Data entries
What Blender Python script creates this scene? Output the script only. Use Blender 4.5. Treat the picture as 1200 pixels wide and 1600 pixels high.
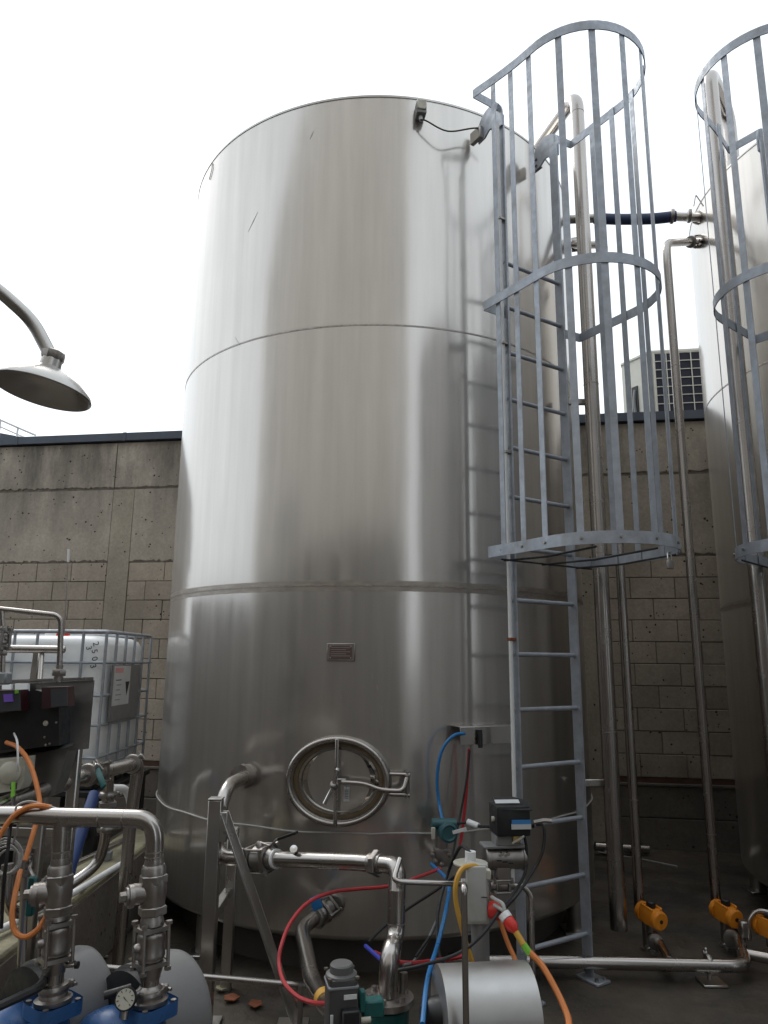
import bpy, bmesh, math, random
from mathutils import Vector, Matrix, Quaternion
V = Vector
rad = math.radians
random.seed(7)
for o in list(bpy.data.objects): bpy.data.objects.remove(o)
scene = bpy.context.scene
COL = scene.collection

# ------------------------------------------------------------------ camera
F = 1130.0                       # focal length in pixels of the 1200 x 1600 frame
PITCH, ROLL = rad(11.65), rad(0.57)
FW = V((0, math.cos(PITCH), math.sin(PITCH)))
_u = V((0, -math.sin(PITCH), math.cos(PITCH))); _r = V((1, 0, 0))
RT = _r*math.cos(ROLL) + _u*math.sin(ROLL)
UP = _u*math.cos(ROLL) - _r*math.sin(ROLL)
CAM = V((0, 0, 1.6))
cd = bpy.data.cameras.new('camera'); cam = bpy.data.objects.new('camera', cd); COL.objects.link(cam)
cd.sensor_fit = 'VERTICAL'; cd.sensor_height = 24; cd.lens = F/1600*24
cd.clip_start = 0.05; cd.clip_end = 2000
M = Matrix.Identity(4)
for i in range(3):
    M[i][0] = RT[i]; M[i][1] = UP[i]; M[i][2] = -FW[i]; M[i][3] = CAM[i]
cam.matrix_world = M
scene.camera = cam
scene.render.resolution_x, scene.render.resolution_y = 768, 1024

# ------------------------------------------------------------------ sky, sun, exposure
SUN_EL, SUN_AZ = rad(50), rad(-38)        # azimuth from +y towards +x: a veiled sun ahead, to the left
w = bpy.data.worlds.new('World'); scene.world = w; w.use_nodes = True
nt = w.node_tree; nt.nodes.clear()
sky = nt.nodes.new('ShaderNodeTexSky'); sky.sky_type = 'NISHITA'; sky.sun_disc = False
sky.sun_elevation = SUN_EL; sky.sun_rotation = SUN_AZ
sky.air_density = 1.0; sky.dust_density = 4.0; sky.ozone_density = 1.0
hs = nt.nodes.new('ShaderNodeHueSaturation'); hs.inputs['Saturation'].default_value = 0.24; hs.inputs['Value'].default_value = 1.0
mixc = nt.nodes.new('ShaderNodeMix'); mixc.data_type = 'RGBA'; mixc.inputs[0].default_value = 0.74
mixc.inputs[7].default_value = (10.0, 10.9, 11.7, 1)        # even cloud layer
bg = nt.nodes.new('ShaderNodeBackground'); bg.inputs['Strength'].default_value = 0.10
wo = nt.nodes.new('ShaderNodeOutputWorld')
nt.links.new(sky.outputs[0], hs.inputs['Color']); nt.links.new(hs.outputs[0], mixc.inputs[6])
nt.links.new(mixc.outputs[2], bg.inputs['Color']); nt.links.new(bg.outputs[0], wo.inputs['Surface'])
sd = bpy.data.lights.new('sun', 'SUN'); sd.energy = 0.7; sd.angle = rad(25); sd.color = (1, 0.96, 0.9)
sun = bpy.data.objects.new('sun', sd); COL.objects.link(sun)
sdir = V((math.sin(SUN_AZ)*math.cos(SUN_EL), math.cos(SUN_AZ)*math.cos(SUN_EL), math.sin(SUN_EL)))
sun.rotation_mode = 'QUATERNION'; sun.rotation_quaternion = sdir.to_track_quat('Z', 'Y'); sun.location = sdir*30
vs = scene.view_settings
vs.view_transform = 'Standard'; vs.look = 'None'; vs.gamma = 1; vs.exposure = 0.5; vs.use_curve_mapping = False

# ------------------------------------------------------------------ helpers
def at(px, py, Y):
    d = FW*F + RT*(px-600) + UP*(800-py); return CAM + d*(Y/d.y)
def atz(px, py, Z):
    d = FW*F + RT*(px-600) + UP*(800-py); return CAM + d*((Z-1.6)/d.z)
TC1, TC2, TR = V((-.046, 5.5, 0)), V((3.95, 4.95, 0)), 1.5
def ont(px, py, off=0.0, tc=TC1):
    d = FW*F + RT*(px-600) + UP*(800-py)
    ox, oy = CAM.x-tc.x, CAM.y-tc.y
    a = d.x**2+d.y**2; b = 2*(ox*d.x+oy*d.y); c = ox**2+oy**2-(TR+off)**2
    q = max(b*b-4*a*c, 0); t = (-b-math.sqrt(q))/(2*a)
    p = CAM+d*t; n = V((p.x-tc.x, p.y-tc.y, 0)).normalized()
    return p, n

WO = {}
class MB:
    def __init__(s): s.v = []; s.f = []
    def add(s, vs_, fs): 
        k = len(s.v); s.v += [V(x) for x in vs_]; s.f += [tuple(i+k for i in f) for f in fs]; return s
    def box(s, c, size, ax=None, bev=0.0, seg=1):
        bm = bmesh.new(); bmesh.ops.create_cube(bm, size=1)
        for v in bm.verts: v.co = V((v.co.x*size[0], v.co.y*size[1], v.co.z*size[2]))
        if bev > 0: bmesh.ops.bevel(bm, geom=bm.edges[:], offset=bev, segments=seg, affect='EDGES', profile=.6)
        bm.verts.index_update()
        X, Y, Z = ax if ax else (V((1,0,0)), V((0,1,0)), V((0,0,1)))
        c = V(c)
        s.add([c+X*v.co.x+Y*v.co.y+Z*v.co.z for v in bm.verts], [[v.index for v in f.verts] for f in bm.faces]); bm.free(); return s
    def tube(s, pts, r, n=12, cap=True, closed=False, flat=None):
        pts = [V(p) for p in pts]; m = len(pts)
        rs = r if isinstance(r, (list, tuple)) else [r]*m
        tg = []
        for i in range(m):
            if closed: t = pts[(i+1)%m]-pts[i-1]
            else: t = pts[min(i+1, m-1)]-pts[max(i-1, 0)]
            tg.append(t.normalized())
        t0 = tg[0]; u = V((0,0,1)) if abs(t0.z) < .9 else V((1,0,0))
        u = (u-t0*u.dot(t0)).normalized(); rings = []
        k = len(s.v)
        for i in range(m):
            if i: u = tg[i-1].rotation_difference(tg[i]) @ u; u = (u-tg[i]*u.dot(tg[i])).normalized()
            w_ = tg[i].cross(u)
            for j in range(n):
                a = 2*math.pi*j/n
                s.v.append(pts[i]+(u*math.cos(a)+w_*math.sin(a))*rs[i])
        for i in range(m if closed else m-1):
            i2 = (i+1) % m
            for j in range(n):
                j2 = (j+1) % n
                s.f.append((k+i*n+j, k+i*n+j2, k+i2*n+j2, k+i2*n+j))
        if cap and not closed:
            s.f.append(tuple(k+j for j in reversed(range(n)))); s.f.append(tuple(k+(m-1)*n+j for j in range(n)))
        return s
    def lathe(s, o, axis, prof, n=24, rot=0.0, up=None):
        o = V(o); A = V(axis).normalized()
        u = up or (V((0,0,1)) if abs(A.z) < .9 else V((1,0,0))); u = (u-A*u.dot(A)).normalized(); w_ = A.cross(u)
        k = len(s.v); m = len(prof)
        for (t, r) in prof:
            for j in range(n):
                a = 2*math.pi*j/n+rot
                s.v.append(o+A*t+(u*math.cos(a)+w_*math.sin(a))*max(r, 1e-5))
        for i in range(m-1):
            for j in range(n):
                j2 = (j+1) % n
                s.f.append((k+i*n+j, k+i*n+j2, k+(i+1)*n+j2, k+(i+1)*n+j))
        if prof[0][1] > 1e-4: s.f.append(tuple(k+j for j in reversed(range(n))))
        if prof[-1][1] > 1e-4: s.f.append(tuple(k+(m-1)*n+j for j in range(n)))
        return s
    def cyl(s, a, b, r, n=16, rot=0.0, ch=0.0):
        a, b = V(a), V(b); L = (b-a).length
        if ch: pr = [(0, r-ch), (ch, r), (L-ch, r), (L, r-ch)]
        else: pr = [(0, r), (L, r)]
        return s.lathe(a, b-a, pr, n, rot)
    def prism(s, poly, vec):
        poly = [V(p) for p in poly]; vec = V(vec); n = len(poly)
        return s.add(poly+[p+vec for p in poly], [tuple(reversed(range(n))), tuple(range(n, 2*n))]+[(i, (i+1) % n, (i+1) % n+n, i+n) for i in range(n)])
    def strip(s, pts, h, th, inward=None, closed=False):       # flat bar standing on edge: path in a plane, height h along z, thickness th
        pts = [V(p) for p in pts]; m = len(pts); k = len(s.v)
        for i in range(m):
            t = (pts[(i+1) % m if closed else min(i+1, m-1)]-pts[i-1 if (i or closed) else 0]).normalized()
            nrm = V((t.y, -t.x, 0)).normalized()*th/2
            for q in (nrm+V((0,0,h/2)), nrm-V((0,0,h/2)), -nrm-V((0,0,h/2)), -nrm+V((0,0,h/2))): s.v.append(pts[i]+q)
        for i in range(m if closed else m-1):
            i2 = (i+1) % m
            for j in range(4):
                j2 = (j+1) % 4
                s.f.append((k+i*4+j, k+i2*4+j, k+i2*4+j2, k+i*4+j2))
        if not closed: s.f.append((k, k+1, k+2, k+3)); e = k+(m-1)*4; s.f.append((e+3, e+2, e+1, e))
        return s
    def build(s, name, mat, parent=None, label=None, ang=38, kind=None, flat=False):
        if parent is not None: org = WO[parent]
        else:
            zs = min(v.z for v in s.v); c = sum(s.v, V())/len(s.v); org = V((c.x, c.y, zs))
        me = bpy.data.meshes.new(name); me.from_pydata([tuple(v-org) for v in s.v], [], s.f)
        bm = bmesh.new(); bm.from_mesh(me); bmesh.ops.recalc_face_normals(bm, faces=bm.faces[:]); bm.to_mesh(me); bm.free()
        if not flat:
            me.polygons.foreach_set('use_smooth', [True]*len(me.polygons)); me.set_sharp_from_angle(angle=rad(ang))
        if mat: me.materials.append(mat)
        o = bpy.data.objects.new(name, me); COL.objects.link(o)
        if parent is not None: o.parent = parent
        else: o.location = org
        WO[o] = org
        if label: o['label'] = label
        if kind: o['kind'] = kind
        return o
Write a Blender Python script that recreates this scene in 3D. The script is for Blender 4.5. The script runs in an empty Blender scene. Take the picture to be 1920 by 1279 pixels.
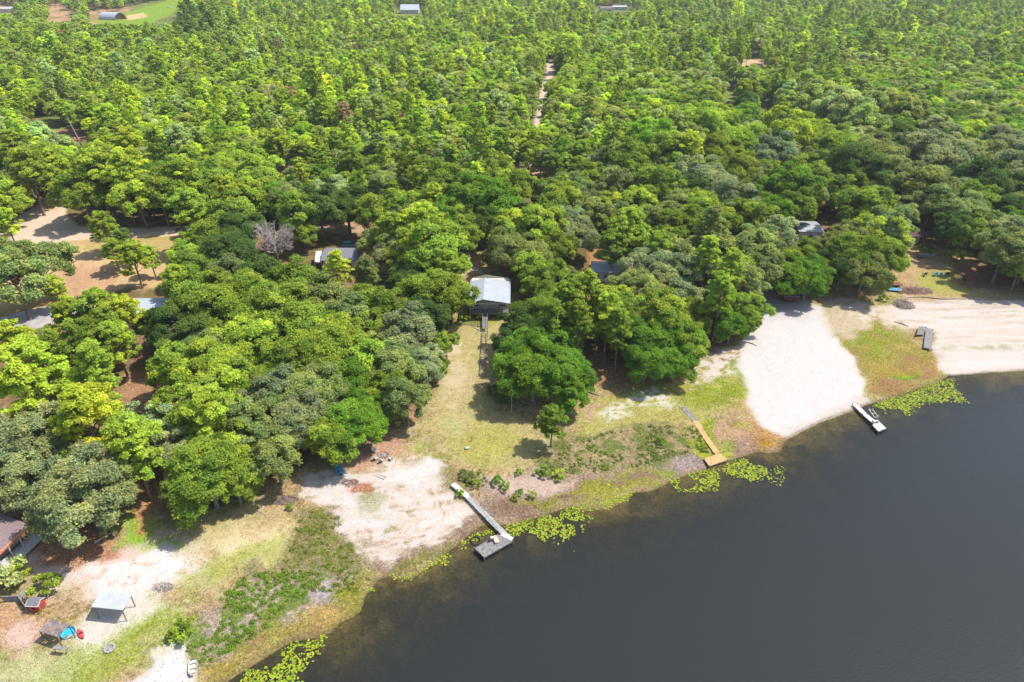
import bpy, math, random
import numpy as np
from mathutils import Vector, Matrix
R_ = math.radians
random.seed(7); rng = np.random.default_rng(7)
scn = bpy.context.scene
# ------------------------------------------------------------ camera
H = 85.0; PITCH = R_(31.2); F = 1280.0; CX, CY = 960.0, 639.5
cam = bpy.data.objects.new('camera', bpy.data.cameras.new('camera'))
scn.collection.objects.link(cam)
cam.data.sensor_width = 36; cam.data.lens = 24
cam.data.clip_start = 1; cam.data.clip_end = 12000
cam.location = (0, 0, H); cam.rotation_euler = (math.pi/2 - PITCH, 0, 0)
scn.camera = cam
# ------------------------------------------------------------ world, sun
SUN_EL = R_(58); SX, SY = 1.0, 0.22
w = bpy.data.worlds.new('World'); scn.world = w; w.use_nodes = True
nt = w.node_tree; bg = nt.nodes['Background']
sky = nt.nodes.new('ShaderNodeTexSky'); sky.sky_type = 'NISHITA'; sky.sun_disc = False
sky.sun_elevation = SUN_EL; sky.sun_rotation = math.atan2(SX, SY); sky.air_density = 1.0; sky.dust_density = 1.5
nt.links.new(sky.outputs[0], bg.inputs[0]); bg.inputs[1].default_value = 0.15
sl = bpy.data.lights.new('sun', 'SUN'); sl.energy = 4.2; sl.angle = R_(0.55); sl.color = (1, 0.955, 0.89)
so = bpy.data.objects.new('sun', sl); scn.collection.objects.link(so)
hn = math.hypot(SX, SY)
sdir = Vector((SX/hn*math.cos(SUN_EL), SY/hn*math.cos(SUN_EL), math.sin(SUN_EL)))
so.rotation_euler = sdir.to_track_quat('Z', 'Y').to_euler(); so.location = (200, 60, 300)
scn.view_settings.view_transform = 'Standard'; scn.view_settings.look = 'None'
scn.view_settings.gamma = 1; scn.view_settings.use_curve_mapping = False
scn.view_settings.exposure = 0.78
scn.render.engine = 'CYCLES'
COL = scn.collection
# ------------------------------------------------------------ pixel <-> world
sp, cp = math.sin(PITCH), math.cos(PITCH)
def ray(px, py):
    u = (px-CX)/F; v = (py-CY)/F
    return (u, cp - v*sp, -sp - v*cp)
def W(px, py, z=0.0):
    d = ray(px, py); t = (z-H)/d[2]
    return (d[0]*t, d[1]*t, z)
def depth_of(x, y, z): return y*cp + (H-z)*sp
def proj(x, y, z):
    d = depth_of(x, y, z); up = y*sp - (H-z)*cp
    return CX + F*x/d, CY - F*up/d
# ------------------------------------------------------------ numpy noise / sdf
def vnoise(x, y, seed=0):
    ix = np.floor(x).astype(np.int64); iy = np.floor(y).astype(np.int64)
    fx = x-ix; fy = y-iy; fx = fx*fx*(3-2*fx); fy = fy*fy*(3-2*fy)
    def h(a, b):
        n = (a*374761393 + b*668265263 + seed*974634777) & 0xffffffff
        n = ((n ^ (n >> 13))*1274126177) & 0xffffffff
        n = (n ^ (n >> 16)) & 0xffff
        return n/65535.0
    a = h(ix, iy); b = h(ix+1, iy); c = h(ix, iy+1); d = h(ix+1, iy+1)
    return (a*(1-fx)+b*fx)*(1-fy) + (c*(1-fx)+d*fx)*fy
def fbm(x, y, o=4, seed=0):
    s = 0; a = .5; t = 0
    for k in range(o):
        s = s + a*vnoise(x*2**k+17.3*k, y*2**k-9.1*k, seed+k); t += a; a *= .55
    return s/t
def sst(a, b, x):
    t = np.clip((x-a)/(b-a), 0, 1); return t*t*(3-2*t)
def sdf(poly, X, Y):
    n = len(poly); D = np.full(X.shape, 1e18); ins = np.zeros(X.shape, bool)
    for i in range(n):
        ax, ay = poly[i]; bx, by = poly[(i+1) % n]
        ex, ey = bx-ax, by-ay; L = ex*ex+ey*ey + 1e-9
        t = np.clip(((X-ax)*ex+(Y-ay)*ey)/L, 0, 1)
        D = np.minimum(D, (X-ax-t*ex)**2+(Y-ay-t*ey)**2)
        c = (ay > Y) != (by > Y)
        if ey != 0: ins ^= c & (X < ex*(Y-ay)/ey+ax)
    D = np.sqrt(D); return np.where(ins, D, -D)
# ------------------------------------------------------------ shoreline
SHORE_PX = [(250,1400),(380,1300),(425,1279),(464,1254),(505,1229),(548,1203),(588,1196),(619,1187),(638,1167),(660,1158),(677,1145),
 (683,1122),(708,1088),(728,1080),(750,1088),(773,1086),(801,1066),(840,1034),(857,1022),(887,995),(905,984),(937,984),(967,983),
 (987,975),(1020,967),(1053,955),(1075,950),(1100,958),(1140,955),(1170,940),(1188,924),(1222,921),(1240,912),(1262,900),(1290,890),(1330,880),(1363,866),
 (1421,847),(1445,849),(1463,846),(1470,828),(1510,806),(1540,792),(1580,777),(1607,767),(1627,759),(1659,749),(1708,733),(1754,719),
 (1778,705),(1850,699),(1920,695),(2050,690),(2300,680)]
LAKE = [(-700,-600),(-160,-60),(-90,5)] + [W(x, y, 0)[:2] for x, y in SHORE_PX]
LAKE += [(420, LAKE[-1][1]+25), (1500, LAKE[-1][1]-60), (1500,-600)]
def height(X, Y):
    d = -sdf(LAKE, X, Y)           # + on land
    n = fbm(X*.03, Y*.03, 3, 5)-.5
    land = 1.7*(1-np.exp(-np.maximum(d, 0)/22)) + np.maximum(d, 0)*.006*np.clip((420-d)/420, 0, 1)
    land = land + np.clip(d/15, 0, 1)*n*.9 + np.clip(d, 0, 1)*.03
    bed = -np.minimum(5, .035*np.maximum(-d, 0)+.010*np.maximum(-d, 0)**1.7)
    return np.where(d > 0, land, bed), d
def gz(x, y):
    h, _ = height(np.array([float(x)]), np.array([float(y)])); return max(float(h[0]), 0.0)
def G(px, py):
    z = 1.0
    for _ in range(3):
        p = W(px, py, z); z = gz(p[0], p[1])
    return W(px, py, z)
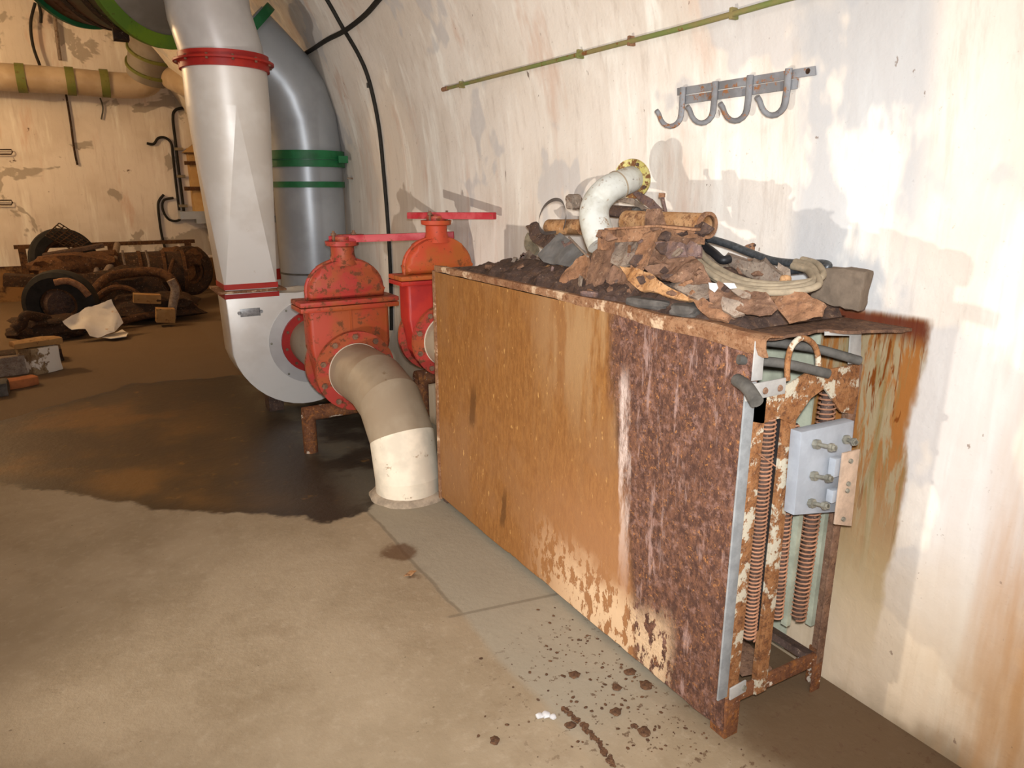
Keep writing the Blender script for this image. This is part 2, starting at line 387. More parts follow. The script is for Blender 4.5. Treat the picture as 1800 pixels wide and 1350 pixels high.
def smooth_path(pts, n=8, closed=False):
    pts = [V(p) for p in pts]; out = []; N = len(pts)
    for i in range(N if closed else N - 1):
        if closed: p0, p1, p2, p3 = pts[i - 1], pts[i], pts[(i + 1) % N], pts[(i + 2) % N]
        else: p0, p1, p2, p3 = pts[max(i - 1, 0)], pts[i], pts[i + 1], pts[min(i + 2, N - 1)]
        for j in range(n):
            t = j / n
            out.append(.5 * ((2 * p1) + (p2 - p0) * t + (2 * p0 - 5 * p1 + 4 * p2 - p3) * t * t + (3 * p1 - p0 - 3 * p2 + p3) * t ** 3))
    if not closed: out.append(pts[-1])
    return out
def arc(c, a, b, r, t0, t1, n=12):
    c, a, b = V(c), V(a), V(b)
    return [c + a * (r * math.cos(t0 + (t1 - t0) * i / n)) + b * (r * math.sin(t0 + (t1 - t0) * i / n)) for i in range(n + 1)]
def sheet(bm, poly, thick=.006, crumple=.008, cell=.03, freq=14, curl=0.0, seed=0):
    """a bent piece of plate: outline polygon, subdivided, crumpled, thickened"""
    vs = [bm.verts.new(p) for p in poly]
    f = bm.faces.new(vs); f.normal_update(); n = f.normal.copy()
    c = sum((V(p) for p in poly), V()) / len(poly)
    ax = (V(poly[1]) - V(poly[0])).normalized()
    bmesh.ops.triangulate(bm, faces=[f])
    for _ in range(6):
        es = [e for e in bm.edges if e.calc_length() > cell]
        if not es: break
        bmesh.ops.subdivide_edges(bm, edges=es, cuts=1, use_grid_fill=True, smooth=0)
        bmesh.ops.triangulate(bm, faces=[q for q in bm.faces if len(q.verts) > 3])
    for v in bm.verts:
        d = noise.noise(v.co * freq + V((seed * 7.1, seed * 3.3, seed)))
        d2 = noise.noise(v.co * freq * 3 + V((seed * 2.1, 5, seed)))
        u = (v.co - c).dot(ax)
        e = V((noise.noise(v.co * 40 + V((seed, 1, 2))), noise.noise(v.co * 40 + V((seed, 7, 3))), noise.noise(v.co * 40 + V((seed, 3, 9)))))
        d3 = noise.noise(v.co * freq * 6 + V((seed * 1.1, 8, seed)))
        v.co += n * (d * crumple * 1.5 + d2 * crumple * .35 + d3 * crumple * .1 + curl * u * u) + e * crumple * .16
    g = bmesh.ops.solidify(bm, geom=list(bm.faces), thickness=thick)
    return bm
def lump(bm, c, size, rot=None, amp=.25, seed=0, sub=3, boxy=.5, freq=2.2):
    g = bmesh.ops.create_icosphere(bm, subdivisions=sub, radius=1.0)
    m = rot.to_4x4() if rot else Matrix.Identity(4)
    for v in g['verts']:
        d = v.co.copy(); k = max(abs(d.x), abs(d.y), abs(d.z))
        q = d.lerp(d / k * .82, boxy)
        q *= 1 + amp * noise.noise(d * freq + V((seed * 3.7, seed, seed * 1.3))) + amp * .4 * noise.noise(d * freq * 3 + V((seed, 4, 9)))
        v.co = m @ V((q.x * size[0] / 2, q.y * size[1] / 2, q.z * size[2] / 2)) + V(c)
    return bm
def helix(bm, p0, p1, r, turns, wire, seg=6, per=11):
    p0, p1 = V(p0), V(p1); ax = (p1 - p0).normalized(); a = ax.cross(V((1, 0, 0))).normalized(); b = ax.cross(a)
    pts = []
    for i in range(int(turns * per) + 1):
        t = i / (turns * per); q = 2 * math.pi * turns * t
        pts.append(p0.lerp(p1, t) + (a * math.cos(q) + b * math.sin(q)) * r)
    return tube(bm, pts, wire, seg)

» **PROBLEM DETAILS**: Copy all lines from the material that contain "wide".

» **PROBLEM SOLUTION**:
What Blender Python script creates this scene? Output the script only. Use Blender 4.5. Treat the picture as 1200 pixels wide and 1600 pixels high.
Keep writing the Blender script for this image. This is part 2, starting at line 387. More parts follow. The script is for Blender 4.5. Treat the picture as 1800 pixels wide and 1350 pixels high.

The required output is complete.